### [Request]
Below is a listing. Gather each line of it that contains "part".

# Start of Provided entries

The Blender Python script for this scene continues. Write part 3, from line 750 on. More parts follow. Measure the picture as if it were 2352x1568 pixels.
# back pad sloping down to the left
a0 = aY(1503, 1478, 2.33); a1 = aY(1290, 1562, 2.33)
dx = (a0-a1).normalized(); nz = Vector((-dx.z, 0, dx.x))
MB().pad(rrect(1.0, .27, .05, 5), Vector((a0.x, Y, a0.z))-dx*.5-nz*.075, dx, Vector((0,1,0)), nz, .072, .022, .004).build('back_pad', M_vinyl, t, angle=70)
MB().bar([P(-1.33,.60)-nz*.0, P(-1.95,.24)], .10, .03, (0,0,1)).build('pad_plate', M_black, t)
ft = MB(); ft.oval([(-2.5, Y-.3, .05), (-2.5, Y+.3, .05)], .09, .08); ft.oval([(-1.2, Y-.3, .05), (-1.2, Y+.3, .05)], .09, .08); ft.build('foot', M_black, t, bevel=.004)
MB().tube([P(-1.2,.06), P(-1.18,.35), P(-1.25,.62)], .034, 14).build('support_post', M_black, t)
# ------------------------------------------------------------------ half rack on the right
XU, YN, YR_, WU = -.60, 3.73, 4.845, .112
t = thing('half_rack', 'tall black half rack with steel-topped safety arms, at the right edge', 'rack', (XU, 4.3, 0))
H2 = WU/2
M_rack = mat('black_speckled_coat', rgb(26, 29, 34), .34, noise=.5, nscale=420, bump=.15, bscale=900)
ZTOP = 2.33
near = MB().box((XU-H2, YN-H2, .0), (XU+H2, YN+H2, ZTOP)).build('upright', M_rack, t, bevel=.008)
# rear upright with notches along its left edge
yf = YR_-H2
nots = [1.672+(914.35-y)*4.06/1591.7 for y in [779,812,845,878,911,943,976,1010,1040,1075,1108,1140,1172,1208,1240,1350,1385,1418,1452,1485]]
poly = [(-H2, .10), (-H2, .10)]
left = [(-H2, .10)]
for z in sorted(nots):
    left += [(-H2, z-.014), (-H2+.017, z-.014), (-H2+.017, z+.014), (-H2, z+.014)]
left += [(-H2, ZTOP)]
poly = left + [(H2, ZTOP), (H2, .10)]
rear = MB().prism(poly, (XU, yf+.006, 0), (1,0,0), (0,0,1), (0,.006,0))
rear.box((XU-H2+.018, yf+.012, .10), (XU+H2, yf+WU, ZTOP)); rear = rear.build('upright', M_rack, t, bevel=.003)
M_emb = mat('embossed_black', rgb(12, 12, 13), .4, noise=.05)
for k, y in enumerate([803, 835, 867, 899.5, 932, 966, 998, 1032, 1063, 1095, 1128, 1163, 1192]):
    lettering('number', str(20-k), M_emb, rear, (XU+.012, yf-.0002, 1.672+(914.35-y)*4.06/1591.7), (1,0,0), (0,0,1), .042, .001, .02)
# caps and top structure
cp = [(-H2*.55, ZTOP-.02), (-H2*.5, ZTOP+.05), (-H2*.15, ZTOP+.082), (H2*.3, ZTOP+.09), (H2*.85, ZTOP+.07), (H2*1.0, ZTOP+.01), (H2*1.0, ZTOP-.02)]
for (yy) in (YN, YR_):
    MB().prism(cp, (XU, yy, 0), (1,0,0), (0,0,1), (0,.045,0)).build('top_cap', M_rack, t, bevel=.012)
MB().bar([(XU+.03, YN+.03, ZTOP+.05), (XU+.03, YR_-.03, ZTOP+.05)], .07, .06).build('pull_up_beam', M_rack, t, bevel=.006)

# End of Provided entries
# Start of Provided entries

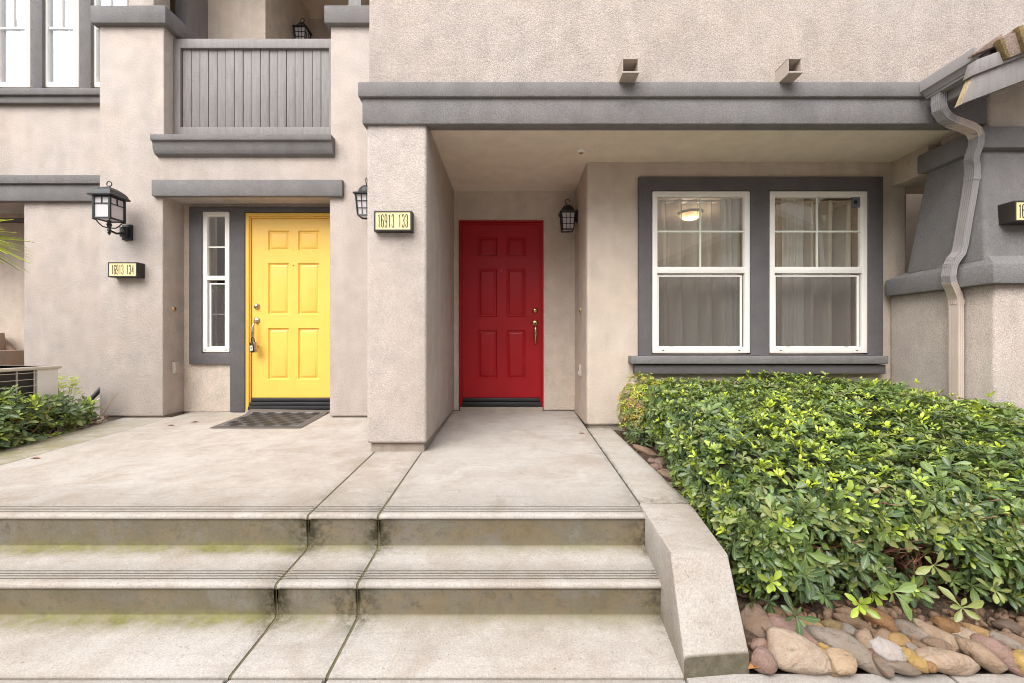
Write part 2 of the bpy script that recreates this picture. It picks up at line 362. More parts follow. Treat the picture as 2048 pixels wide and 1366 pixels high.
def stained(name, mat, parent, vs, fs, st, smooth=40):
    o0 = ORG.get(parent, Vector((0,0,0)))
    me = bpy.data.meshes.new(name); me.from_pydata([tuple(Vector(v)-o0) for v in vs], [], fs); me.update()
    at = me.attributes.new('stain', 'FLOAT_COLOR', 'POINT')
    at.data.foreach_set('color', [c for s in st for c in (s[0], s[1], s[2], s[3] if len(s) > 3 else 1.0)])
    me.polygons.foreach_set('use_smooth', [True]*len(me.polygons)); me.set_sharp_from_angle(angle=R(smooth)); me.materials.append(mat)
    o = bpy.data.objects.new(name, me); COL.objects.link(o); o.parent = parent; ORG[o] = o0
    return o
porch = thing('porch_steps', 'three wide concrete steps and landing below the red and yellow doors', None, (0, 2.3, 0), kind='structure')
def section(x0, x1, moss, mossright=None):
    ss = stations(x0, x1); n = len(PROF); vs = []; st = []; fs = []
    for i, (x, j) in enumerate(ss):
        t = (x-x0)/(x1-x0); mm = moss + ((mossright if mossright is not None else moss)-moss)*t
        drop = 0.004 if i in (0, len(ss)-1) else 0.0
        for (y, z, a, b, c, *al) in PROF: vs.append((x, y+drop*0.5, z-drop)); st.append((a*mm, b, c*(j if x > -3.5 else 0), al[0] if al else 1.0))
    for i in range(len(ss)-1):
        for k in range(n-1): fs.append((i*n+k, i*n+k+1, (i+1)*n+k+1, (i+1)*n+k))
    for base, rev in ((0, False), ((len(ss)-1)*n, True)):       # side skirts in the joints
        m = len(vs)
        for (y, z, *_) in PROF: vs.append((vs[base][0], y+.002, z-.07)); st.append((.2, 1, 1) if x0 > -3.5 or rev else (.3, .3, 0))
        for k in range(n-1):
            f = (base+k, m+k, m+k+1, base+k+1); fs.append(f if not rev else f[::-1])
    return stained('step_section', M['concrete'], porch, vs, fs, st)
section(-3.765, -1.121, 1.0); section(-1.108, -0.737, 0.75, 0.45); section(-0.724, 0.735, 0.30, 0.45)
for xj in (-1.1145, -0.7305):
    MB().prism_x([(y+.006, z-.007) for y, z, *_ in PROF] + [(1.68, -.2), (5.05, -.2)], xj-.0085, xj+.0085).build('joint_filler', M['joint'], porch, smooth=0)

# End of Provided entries

### [Written solution]
The Blender Python script for this scene continues. Write part 3, from line 750 on. More parts follow. Measure the picture as if it were 2352x1568 pixels.
Write part 2 of the bpy script that recreates this picture. It picks up at line 362. More parts follow. Treat the picture as 2048 pixels wide and 1366 pixels high.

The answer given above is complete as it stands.